Die oberösterreichische SPÖ-geführte Stadtgemeinde Vöcklabruck schneidet mit 77 Punkten – und damit gerade mal zwei Punkten hinter Wien – sehr gut ab. Damit erreicht sie mehr Punkte als die Landeshauptstädte Klagenfurt, Salzburg und Innsbruck mit jeweils 76 Punkten.
Sankt Lorenzen im Mürztal liegt in der Kategorie Bildung und Kinderbetreuung vorne und erzielt damit genau so viele Punkte wie die drei genannten Landeshauptstädte – nämlich 76 von 100 Punkten. Bürgermeisterin der steirischen 3.600 Einwohner-Gemeinde ist Petra Weberhofer. Ob das Geschlecht der Bürgermeisterin oder eine hohe Frauenquote im Gemeinderat einen Einfluss auf das Ergebnis im Ranking hatten, wollte man mit dem Gleichstellungsindex ebenfalls herausfinden. Die Studienautor:innen konnten hier aber keinen Zusammenhang erkennen.
Lienz in Tirol folgt mit 74 Punkten. Erst kürzlich konnte dort die SPÖ-Kandidatin Elisabeth Blanik einen Wahlerfolg bei den Gemeinderatswahlen erzielen. Sie darf damit in ihre dritte Amtsperiode als Bürgermeisterin gehen. Acht Listen traten in der Kleinstadt mit 11.000 Einwohnern an. Entgegen vieler Vermutungen schaffte es Blanik sogar erneut ohne Stichwahl und gegen fünf weitere Bürgermeister-Kandidat:innen, die Wahl für sich zu entscheiden.
Eine weitere Vorzeigegemeinde ist auch die steirische Gemeinde Krieglach. 75 Punkte erzielt sie im Ranking und kann damit alle Mal mit den Kleinstädten mithalten. Die 5.000-Einwohner-Ortschaft punktet vor allem durch Demografie und Repräsentation. Sie scheint attraktiv für junge Menschen zu sein: Ähnlich wie die benachbarte Gemeinde Kindberg (72 Indexpunkte) zog es viele junge Frauen in die beiden Gemeinden. In Kindberg gab es im Untersuchungszeitraum (2019) bei den Frauen einen Bevölkerungszuwachs von 13 Prozent, in Krieglach immerhin 6 Prozent.
Punktegleich mit Krieglach schnitt Lochau in Vorarlberg ab. Das lässt sich laut der Studenautor:innen auf das dort gut ausgebaute Öffinetz und eine hohe Erwerbstätigkeit beider Geschlechter erklären.

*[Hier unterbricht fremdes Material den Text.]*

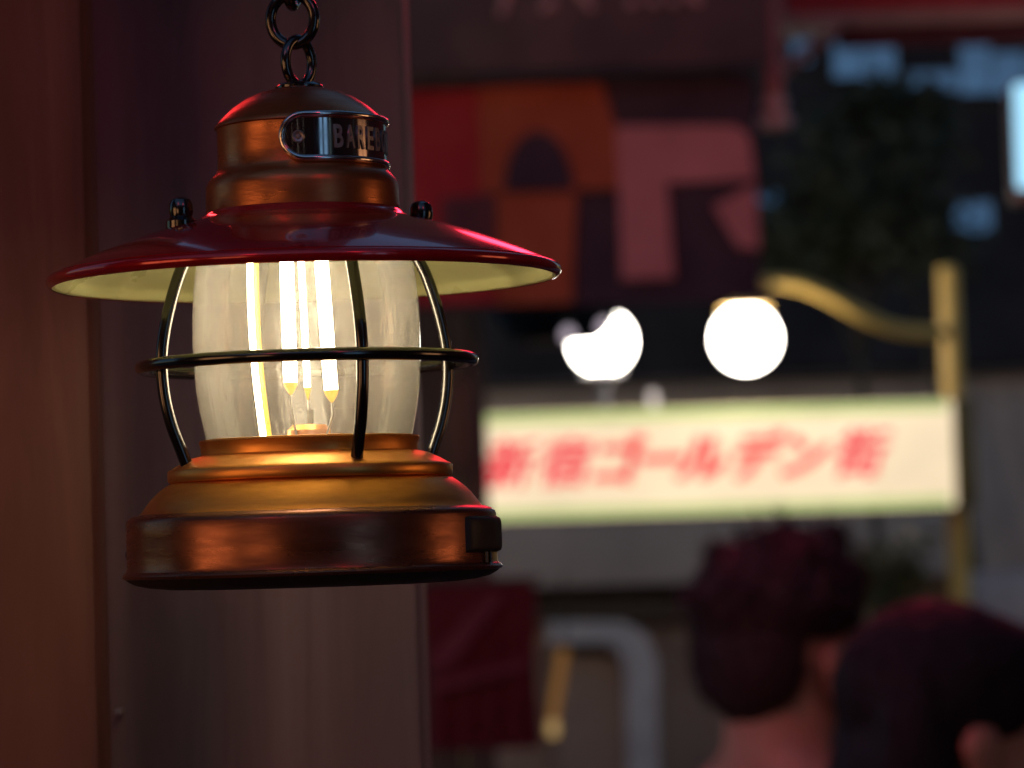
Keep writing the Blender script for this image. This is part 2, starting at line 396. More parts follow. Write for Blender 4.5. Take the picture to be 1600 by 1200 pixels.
# ---- gate sign
DS = 16.0; sS = S(DS)
sgc = W(1108, 720, DS)
SG = empty('gate_sign', (sgc.x, sgc.y, sgc.z))
tag(SG, 'long backlit cream street sign with red lettering between gate posts', 'sign')
face_m = glow('backlit acrylic face', (1.0, 0.80, 0.53), 0.385, 2.2, 0.10, base=(.16, .13, .09))
trim_m = glow('green edged acrylic', (0.62, 0.80, 0.26), 0.28, 2, 0.1, base=(.1, .13, .05))
white_m = glow('backlit white outline', (1.0, 0.70, 0.55), 0.39, 2, 0.04, base=(.15, .12, .1))
red_m = glow('backlit red lettering', (0.95, 0.035, 0.06), 0.38, 2, 0.05, base=(.14, .01, .01))
SW, SH = 768 * sS, 166 * sS
def local_box(name, cx, cz, w_, h_, y0, thick, m, parent, bevel=0):
    return box(name, (w_, thick, h_), (cx, y0 + thick / 2, cz), m, parent, bevel=bevel)
local_box('face', 0, 0, SW, SH, 0.0, 0.03, face_m, SG, bevel=0.012)
local_box('trim', 0, SH / 2 - 9 * sS, SW - 20 * sS, 13 * sS, -0.012, 0.010, trim_m, SG)
local_box('trim', 0, -SH / 2 + 9 * sS, SW - 20 * sS, 13 * sS, -0.012, 0.010, trim_m, SG)
local_box('cabinet', 17 * sS, 0, SW + 34 * sS, SH + 6 * sS, 0.034, 0.26, olive_paint, SG, bevel=0.01)
chars = '新宿ゴールデン街'
cxs = [790, 876, 955, 1026, 1092, 1172, 1248, 1338]
slope = math.tan(ROLL)
for ch, px in zip(chars, cxs):
    base = text_mesh(ch, 80.0, 0.0, 0.0, 0.30)
    for nm, rad, cnt, yoff, mm in (('outline', 5.0, 10, -0.004, white_m), ('character', 2.3 if ch in '新宿街' else 4.2, 8, -0.012, red_m)):
        bm = bmesh.new()
        for q in range(cnt):
            k0 = len(bm.verts); bm.from_mesh(base); bm.verts.ensure_lookup_table()
            a = 2 * math.pi * q / cnt
            for v in bm.verts[k0:]: v.co = Vector(((v.co.x + rad * math.cos(a)) * sS, -.0004 * q, (v.co.y + rad * .8 * math.sin(a)) * sS))
        o = bm_obj(nm, bm, mm, SG); o.location = ((px - 1108) * sS, yoff, -1 * sS)
# posts of the gate
def post(px, y_top, d, wpx, label):
    g0 = ground_at(px, d); top = W(px, y_top, d); s = S(d)
    E = empty('gate_post', (top.x, g0.y, 0)); tag(E, label, 'post', 'gate posts')
    r_ = wpx / 2 * s
    lathe('shaft', [(r_ * 1.6, 0), (r_ * 1.6, .12), (r_ * 1.05, .16), (r_, .3), (r_, top.z - .02), (r_ * .7, top.z), (0, top.z)], gold_paint, E, seg=24)
    return E
post(1482, 415, 16.35, 33, 'ochre gate post rising right of the backlit sign')
post(716, 560, 16.35, 36, 'ochre gate post at the left end of the backlit sign, mostly hidden')

# globe lamps
globe_m = glow('lit opal glass', (1.0, 0.92, 0.80), 11.0, 3, 0.05)
def globe_lamp(px, py, d, rpx, label, standing=False):
    c = W(px, py, d); s = S(d); E = empty('globe_lamp', c); tag(E, label, 'lamp', 'globe lamps over the gate sign')
    r_ = rpx * s
    prof = [(0, -r_)] + [(r_ * math.sin(a), -r_ * math.cos(a)) for a in [math.pi * k / 20 for k in range(1, 20)]] + [(0, r_)]
    lathe('globe', prof, globe_m, E, seg=40, ang=80)
    if standing:
        lathe('stem', [(.10, -r_ * .93), (.11, -r_ - .005), (.03, -r_ - .03), (.022, -r_ - .16), (.05, -r_ - .17), (0, -r_ - .17)], pale_paint, E, seg=24)
        return E
    lathe('cap', [(0, r_ + .09), (.035, r_ + .085), (.05, r_ + .03), (.10, r_ + .005), (.13, r_ * .93), (0, r_ * .9)], gold_paint, E, seg=24)
    return E
G1 = globe_lamp(1165, 529, 15.85, 50, 'round white globe lamp hanging from the curved bracket')
G2 = globe_lamp(940, 534, 15.85, 49, 'round white globe lamp half hidden behind the dark lantern', True)
s = S(16.1)
pts = spline([W(1165, 468, 15.85), W(1170, 450, 15.85), W(1195, 442, 15.85), W(1240, 443, 15.87), W(1285, 459, 15.9), W(1340, 489, 15.95), W(1400, 514, 16.12), W(1472, 521, 16.3)], 8)
tag(tube('curved_bracket', pts, 10.5 * s, gold_paint, seg=14), 'curved ochre pipe bracket from the gate post to the globe lamp', 'bracket')
for px, y0, lab in ((1021, 612, 'short pale stub on top of the backlit sign right of the half hidden globe'),):
    c = W(px, 640, 16.12)
    o = lathe('sign_stub', [(7 * s, 0), (7 * s, (636 - y0) * s), (4 * s, (640 - y0) * s), (0, (640 - y0) * s)], pale_paint, seg=16)
    o.location = c; tag(o, lab, 'pipe')

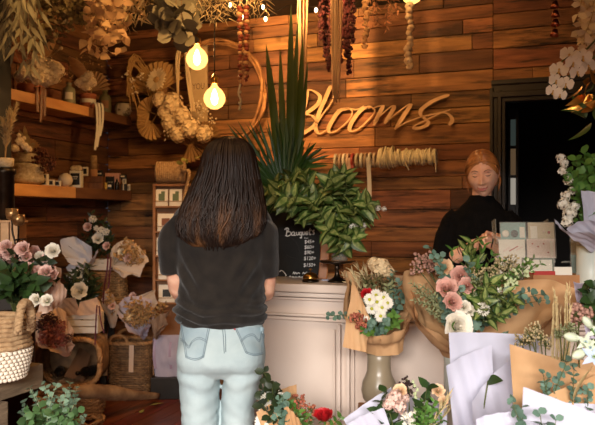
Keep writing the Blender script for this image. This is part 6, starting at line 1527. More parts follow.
for i in range(15 * 24): pts.append(T_ @ V((.082 * cos(2 * pi * i / 24), .082 * sin(2 * pi * i / 24), lerp(-.115, .115, i / 360))))
m.tube(pts, .0085, 6); m.lathe([(.074, -.118), (.074, .118)], 24, T=T_, capt=True); part(sp, 'wound_rope', m, [M_JUTE])
m = MB(); braid(m, catmull([T_ @ V((-.0, -.09, .10)), P(189, 172, 5.45), P(186, 190, 5.47), P(183, 203, 5.47)], 10), .012); part(sp, 'rope_end', m, [M_JUTE])
m = MB()
for px, py in ((176, 163), (188, 160), (182, 158), (194, 158)): 
    T2 = fr(P(px, py, 5.46), rv(1) + RGT, U(0, 6)); m.leaf(T2, .07, .02, 'ovate', .3, .2, 5, 0)
solo('ivy_sprig', 'yellow green leaf sprig lying over the rope spool', 'plant', m, [M_FALL])
# ---- timber bench with market basket
e = P(43.5, 363, 2.6); zt, zbm = e.z, P(43.5, 387, 2.6).z; xf, yf = e.x, e.y
bn = thing('timber_bench', 'weathered grey timber bench with a thick top carrying the two-tone basket', 'bench', V((xf - .22, yf - .6, 0)))
part(bn, 'top', MB().box((xf - .22, yf - .6, (zt + zbm) / 2), (.44, 1.2, zt - zbm), bev=.006), [M_TIMB])
lg = P(17, 410, 2.44)
for y in (lg.y - .10, yf - 1.1):
    for x in (lg.x - .055, xf - .40): part(bn, 'leg', MB().box((x, y, zbm / 2 - .0005), (.11, .12, zbm - .001), bev=.006), [M_TIMB])
p = P(0, 372, 2.34); p.z = zt + .001; p += V((-.035, -.0, 0)); T_ = M.Translation(p)
mk = thing('market_basket', 'two-tone basket, tan jute above white crochet, with a rope handle', 'basket', p)
m = MB(); BR = lambda z: .104 + .020 * sin(min(1, z / .11) * pi / 2)
for k in range(8):
    z = .008 + .0125 * k
    for i in range(44):
        a = 2 * pi * (i + .5 * (k % 2)) / 44; r = BR(z); m.ball((r * cos(a), r * sin(a), z), (.0095, .0095, .0078), 6, 0, T_ @ M.Identity(4), 4)
m.lathe([(.02, .001), (.098, .003), (BR(.05), .05), (BR(.1), .105)], 30, T=T_); part(mk, 'crochet_band', m, [M_CROCH])
m = MB()
for k in range(7):
    z = .112 + .0145 * k; r = .124 - .003 * k; m.tube([T_ @ V((r * cos(2 * pi * i / 40), r * sin(2 * pi * i / 40), z + .002 * sin(i * 2.1))) for i in range(41)], .0088, 6, cap=False)
m.lathe([(.122, .105), (.103, .21)], 30, T=T_, capb=False); part(mk, 'jute_band', m, [M_JUTE])
for px0, px1, s_ in ((17, 31.5, 0),):
    a, b, t_ = P(18, 333, 2.22), P(31, 330, 2.36), P(26, 303, 2.3); m = MB(); braid(m, catmull([a, a.lerp(t_, .5) - RGT * .008, P(22, 305.5, 2.28), t_, P(30, 308, 2.33), b.lerp(t_, .45) + RGT * .008, b], 10), .0125, tw=9); part(mk, 'rope_handle', m, [M_JUTE])
# ---- pink roses in a bucket beyond the bench
p = P(15, 330, 3.02); p.z = 0; rb = thing('rose_bucket', 'dark bucket of blush pink roses with broad green leaves', 'flowers', p)
zt_ = P(22, 312, 3.02).z; part(rb, 'bucket', MB().lathe([(.065, 0), (.085, zt_), (.092, zt_), (.08, zt_ - .01), (.075, zt_ - .1)], 28, T=M.Translation(p)), [M_IRON])
b_ = V((p.x, p.y, zt_ - .02))
RS = [(14, 250), (23, 249), (6, 247), (30, 261), (18, 272), (8, 274), (26, 278), (49, 268), (12, 280), (2, 257), (9, 254), (16, 258), (20, 266), (26, 257), (29, 268), (35, 252), (40, 257), (43, 263), (46, 272), (53, 251), (40, 280), (52, 276), (36, 272), (10, 264), (4, 268), (33, 262), (47, 258)]
for i, (x, y) in enumerate(RS): bloom(rb, 'white_rose' if i in (19, 16) else 'blush_rose', x, y, 2.92 + U(-.06, .08), .0235 * U(.85, 1.15), nm='rose_bloom')
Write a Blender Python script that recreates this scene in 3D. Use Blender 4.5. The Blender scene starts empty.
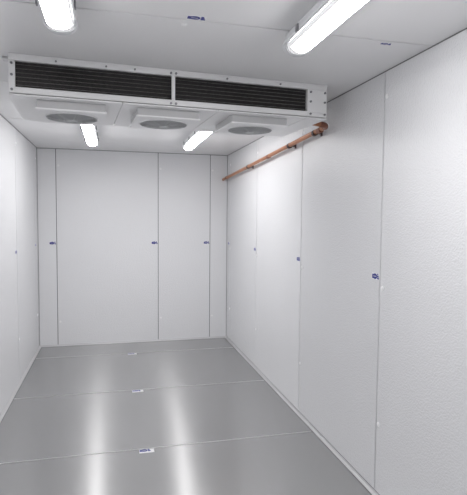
import bpy, bmesh
from math import *
from mathutils import Vector, Matrix
XL,XR,D,H,YF=-0.862,1.467,6.247,2.4,-1.5
CAMZ=1.5862
sc=bpy.context.scene
sc.view_settings.view_transform='Standard'
COL=sc.collection

# ---------------------------------------------------------------- materials
def mat(name,col,rough=.5,metal=0,noise=0,nscale=20,bump=0,bscale=200,emit=None,spec=.5,stretch=(1,1,1),bdist=.002):
    m=bpy.data.materials.new(name); m.use_nodes=True
    nt=m.node_tree; N=nt.nodes; L=nt.links
    b=N['Principled BSDF']
    b.inputs['Base Color'].default_value=(*col,1); b.inputs['Roughness'].default_value=rough
    b.inputs['Metallic'].default_value=metal; b.inputs['Specular IOR Level'].default_value=spec
    tc=N.new('ShaderNodeTexCoord'); mp=N.new('ShaderNodeMapping'); mp.inputs['Scale'].default_value=stretch
    L.new(tc.outputs['Object'],mp.inputs['Vector'])
    n=N.new('ShaderNodeTexNoise'); n.inputs['Scale'].default_value=nscale; n.inputs['Detail'].default_value=4
    L.new(mp.outputs['Vector'],n.inputs['Vector'])
    mx=N.new('ShaderNodeMix'); mx.data_type='RGBA'
    mx.inputs[6].default_value=(*[c*(1-noise) for c in col],1); mx.inputs[7].default_value=(*[min(1,c*(1+noise)) for c in col],1)
    L.new(n.outputs['Fac'],mx.inputs[0]); L.new(mx.outputs[2],b.inputs['Base Color'])
    if bump:
        n2=N.new('ShaderNodeTexNoise'); n2.inputs['Scale'].default_value=bscale; n2.inputs['Detail'].default_value=2
        L.new(mp.outputs['Vector'],n2.inputs['Vector'])
        bp=N.new('ShaderNodeBump'); bp.inputs['Strength'].default_value=bump; bp.inputs['Distance'].default_value=bdist
        L.new(n2.outputs['Fac'],bp.inputs['Height']); L.new(bp.outputs['Normal'],b.inputs['Normal'])
    if emit:
        b.inputs['Emission Color'].default_value=(*emit[0],1); b.inputs['Emission Strength'].default_value=emit[1]
    return m
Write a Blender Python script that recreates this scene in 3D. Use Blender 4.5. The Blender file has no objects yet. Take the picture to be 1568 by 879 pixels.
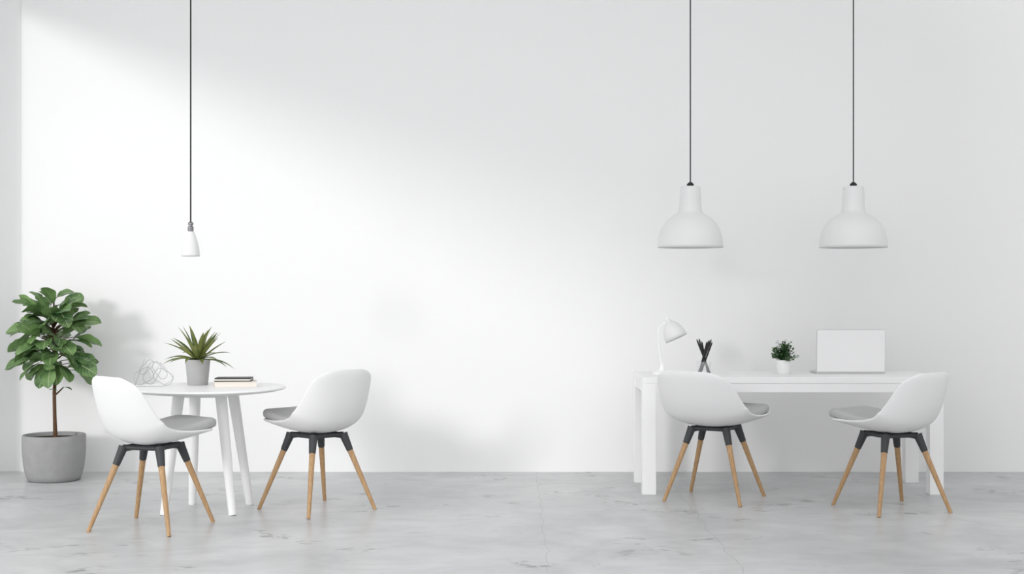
import bpy, math, random
from mathutils import Vector, Matrix
S = bpy.context.scene
COL = S.collection
random.seed(7)

# ---------------- helpers ----------------
def mat(name, color, rough=0.5, spec=0.5, metal=0.0, noise=0.0, nscale=20.0, bump=0.0, alpha=1.0):
    m = bpy.data.materials.new(name); m.use_nodes = True
    nt = m.node_tree; b = nt.nodes["Principled BSDF"]
    b.inputs["Base Color"].default_value = (*color, 1)
    b.inputs["Roughness"].default_value = rough
    b.inputs["Specular IOR Level"].default_value = spec
    b.inputs["Metallic"].default_value = metal
    b.inputs["Alpha"].default_value = alpha
    if noise > 0 or bump > 0:
        tc = nt.nodes.new("ShaderNodeTexCoord")
        n = nt.nodes.new("ShaderNodeTexNoise"); n.inputs["Scale"].default_value = nscale
        n.inputs["Detail"].default_value = 5
        nt.links.new(tc.outputs["Object"], n.inputs["Vector"])
        if noise > 0:
            r = nt.nodes.new("ShaderNodeMixRGB"); r.blend_type = 'MIX'
            r.inputs[1].default_value = (*[max(0, c*(1-noise)) for c in color], 1)
            r.inputs[2].default_value = (*[min(1, c*(1+noise)) for c in color], 1)
            nt.links.new(n.outputs["Fac"], r.inputs[0]); nt.links.new(r.outputs[0], b.inputs["Base Color"])
        if bump > 0:
            bp = nt.nodes.new("ShaderNodeBump"); bp.inputs["Strength"].default_value = bump
            bp.inputs["Distance"].default_value = 0.01
            nt.links.new(n.outputs["Fac"], bp.inputs["Height"]); nt.links.new(bp.outputs[0], b.inputs["Normal"])
    return m

def make(name, verts, faces, material, parent=None, smooth=True, uvs=None):
    me = bpy.data.meshes.new(name); me.from_pydata([tuple(v) for v in verts], [], faces)
    me.materials.append(material)
    if smooth:
        for p in me.polygons: p.use_smooth = True
    if uvs:
        l = me.uv_layers.new(name="UVMap")
        for lp in me.loops: l.data[lp.index].uv = uvs[lp.vertex_index]
    me.update()
    o = bpy.data.objects.new(name, me); COL.objects.link(o)
    if parent: o.parent = parent
    return o

def empty(name, loc=(0, 0, 0), rz=0.0):
    e = bpy.data.objects.new(name, None); e.empty_display_size = 0.1
    e.location = loc; e.rotation_euler = (0, 0, rz); COL.objects.link(e); return e

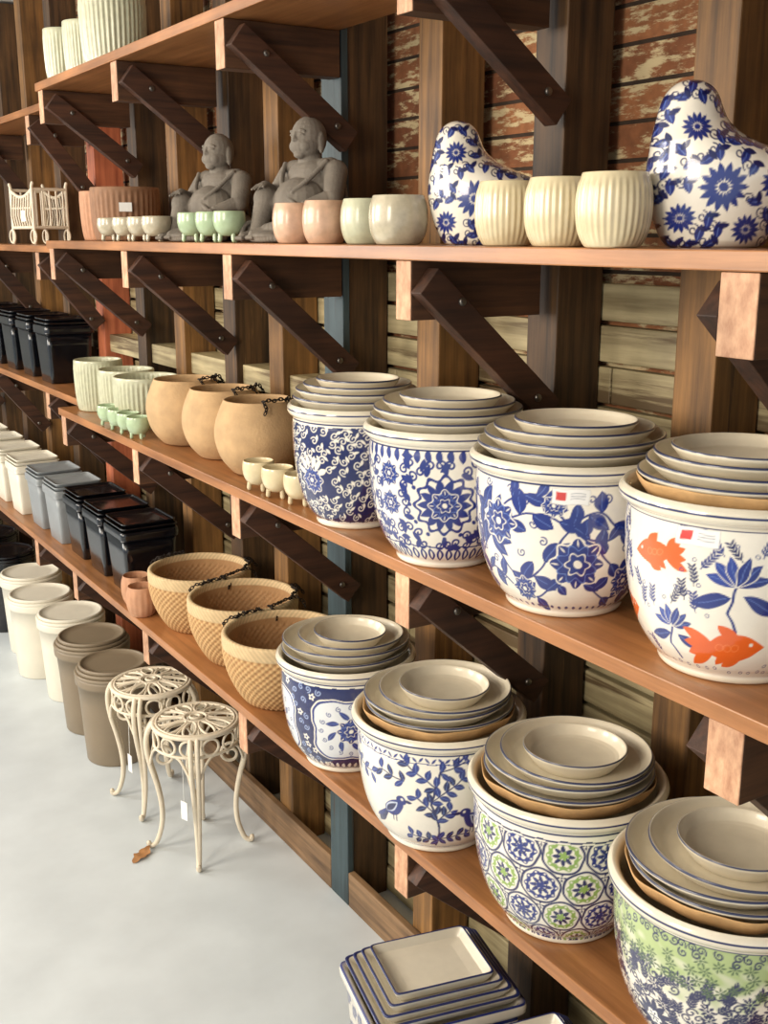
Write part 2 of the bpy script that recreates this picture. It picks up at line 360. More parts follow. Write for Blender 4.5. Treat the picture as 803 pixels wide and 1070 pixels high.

„Es gibt viele Schrauben, an denen Österreichs Kommunen drehen können, damit Frauen endlich gleichberechtigt am Leben teilhaben können. Denn Frauen haben keine Zeit zu warten. Frauen wollen jetzt die gleichen Chancen und die gleichen Voraussetzungen“, sagt Thomas Weninger, Generalsekretär des Österreichischen Städtebunds, zum Gleichstellungsindex. Mit dem Index habe man vergangene Woche ein umfassendes Messinstrument zur Gleichstellung der Geschlechter in Österreich präsentiert.
Janine Heinz – eine der Studienautor:innen – hebt hervor: „Die Datenlage auf Gemeindeebene war eine große Herausforderung. Eine öffentliche, einheitliche und transparente Bereitstellung von Daten schafft Klarheit – nicht nur für die Wissenschaft, sondern auch für die Öffentlichkeit und Politik.“ Jetzt müssten sich nur noch die übrigen Gemeindevertreter:innen etwas von den fünf Vorzeigegemeinden abschauen.